Um ca. 12 Uhr mittags verliessen die letzten in Linthal gesponnenen Baumwollgarne auf einem Zweispänner der Fuhrhalterei Bowald den Linthpark Glarus Süd. Mit diesem Akt endete die rund 180-jährige Textilindustrie im südlichsten Teil des Kantons Glarus. Der Anblick und der Anlass könne einen schon wehmütig machen, erklärte Regierungsrätin Marianne Lienhard an der Veranstaltung «Im Wandel der Zeit» am letzten Freitag in Linthal. «Das heute ist auch ein Zeichen für den Strukturwandel, welcher auch im Kanton Glarus in der Industrie vollzogen werden muss.» Dieser Wandel soll man aber auch als Chance nutzen, wofür dieser Ort in Glarus Süd als gutes Beispiel und vor allem als Vorbild stehen soll. Auch Gemeindepräsident Mathias Vögeli blickte zuerst in die Vergangenheit, in welcher die industrielle Revolution in fast allen Dörfern im Kanton Arbeitsplätze geschaffen und so den Lebensstandard der Bewohner im Allgemeinen erhöhen konnte. «Das ‘blaue Gold’ habe diesen Aufschwung im Kanton Glarus ermöglicht. Aber auch der Pioniergeist der Glarner wie zum Beispiel Heinrich Kunz.» Diese Punkte nahm auch Ständerat Thomas Hefti in seiner Ansprache auf. Wie im 19. Jahrhundert die Wasserkraft der Motor für den Industrie-Boom im Glarnerland war, sei sie auch heute der Ursprung für die Umnutzung der Industriegebäude, «wie man es nicht besser als am Linthpark Glarus Süd sehen kann.» Der zweite und sicher nicht weniger wichtige Motor sind aber Menschen wie Hans-Peter Keller, der mit mutigen Schritten diese Entwicklung voranträgt und bereits die kommende Generation an Bord holt.

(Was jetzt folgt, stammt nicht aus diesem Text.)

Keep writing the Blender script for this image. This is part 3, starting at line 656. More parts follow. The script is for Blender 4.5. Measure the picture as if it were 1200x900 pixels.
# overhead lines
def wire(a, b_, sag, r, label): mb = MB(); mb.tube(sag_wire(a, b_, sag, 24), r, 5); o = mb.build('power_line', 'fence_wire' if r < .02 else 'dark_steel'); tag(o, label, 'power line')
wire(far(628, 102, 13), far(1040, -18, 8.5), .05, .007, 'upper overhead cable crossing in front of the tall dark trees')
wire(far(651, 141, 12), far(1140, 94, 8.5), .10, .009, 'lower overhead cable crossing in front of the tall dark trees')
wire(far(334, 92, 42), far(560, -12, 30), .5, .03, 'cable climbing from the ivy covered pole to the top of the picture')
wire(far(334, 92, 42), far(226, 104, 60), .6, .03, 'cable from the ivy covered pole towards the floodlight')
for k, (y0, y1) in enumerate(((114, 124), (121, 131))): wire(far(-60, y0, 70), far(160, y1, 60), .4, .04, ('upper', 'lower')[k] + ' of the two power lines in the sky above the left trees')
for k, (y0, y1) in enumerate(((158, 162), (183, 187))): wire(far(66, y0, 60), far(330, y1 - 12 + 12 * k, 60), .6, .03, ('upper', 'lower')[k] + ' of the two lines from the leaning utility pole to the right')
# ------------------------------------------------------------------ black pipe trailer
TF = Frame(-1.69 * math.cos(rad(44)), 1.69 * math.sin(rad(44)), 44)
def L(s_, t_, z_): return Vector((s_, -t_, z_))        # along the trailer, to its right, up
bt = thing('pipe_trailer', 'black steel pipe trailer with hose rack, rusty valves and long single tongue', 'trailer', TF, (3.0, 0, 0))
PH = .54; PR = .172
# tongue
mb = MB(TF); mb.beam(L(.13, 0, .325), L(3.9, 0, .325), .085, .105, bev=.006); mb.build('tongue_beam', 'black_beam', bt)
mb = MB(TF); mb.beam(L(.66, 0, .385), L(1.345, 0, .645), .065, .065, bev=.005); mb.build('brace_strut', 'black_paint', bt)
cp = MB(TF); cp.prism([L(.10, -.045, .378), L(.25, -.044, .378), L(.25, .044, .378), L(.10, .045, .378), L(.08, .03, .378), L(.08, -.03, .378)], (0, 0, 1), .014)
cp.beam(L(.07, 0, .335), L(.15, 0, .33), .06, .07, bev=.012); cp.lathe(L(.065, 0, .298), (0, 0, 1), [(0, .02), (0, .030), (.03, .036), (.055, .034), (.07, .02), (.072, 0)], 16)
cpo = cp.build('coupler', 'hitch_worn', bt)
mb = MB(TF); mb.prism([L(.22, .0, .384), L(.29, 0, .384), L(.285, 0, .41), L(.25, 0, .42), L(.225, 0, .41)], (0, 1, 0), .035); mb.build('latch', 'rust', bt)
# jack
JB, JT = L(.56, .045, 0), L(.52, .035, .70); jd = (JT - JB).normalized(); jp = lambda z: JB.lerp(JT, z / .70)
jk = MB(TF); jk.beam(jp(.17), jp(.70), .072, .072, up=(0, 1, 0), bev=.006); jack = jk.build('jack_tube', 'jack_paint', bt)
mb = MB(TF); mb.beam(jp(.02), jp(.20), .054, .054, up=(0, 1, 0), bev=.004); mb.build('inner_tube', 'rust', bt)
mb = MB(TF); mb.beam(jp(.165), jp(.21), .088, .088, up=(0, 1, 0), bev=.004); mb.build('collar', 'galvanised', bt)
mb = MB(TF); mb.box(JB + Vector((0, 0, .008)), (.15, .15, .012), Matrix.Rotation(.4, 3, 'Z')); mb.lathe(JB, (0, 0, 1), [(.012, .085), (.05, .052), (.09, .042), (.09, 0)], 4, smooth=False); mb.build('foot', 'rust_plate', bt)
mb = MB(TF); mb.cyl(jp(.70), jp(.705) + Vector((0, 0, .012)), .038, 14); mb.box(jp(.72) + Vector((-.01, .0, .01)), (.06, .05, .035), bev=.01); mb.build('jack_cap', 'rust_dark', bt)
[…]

Obwohl in Linthal mit der Abfahrt des Zweispänners das Kapitel Textil-Industrie zu Ende geht, ist diese Geschichte im Kanton noch lange nicht fertiggeschrieben. Als Leuchtfeuer erstrahlen nämlich noch die Daniel Jenny & Co in Haslen und die Weseta Textil AG in Engi. Und zu diesen Betrieben war das Gespann unterwegs, um beiden jeweils eine Palette des Garns zu übergeben und ihnen viel Erfolg zu wünschen.
Im Linthpark Glarus Süd könnte nach der Industriellen Revolution bereits der neuste Aufschwung in den Startlöchern stehen. Denn wo früher das Baumwoll-Lager gestanden ist, steht heute das Fundament von «CoCo» Coworking/Coliving. Auch hier sah Geschäftsführer Alexander Keller Kunz als Vorreiter im Geiste. «Auch er brachte Leute in die neue Spinnerei Linthal, um zu arbeiten, und schuf zudem Wohnraum für das gemeinsame Leben.» Auch in dem neuen Gebäude, welches Mitte 2022 eröffnet werden soll, sollen sich die Menschen zum Arbeiten treffen und gegebenenfalls auch übernachten können. «Auch hier sind wir wie vor 180 Jahre Pioniere und realisieren ein in dieser Ausrichtung schweizweit einzigartiges Projekt.» Die wichtigsten Faktoren seien hier erstens die erneuerbare Energie aus der eigenen Produktion durch Wasser und Sonne, aber auch der direkten Bahnanschluss von und nach Zürich, sowie den schnellen Netzanschluss durch das Glasfaserkabel. «Und natürlich das einmalige Bergpanorama. Wer davon nicht inspiriert wird, dem können auch wir nicht helfen.»